Phillips, 227 A.2d at 163-64 (emphasis added). The provisions of the Phillips lease agreement required the lessor to be paid quarterly, regardless of production. Id. The lease agreement, by its terms, anticipated rentals to be paid, regardless of production, from the completion of the well until its abandonment. Id. Our Supreme Coui’t accordingly held that the lease, “by its terms providing for remuneration to lessors[,] is unrelated to production of gas and requires payment of a fixed rental based upon gas pressure.” Id. at 165. Accordingly, the Supreme Court upheld the decree enjoining the landowners from interfering with the lessee’s use of its wells. Id.
By contrast, the Lease Agreement in the instant case set the duration of the lease for twenty years, and “as long thereafter as oil or gas, or either of them, is produced therefrom by the party of the second part[.]” Lease Agreement, at p. 1 (emphasis added).
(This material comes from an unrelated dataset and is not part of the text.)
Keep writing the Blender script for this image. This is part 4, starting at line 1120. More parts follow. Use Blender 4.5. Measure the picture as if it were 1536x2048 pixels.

Likewise, the Lease Agreement required KSM to tender payments only “while the gas from said well is so used[.]” Lease Agreement at p. 2 (Paragraph Second and Paragraph Third). *347By this language, the Lease Agreement is similar to the production agreement described in Caswell. The Lease Agreement, by its terms, remained in effect only so long as production continued. When production ceased, the lease became an at-will tenancy, subject to termination by the lessor at any time. See Phillips, 227 A.2d at 165 (recognizing that when production ceased, the lease lapsed into a tenancy at-will).
As the trial court recognized in its Opinion, KSM admitted that gas or oil was not being produced. Trial Court Opinion, 12/10/10, at 2.
[T]he leaseholds in this case became tenancies in the nature of tenancies at will at the time production ceased. They thus became subject to termination by either party. See Caswell, supra. Heasley elected to terminate them, first by ceasing to accept KSM’s payments after 2009, and second and more definitively, by filing suit asking the court to deem the leases to be terminated. That was his right under the law.
Id. at 5.
Based upon the foregoing, we discern no error by the trial court in granting judgment on the pleadings in favor of Heasley. Accordingly, we affirm the Order of the trial court.
Order affirmed.
EOG Resources was recently added as an additional defendant and, having been served with copies of the [C]omplaint and [M]otions for judgment on the pleadings, never responded.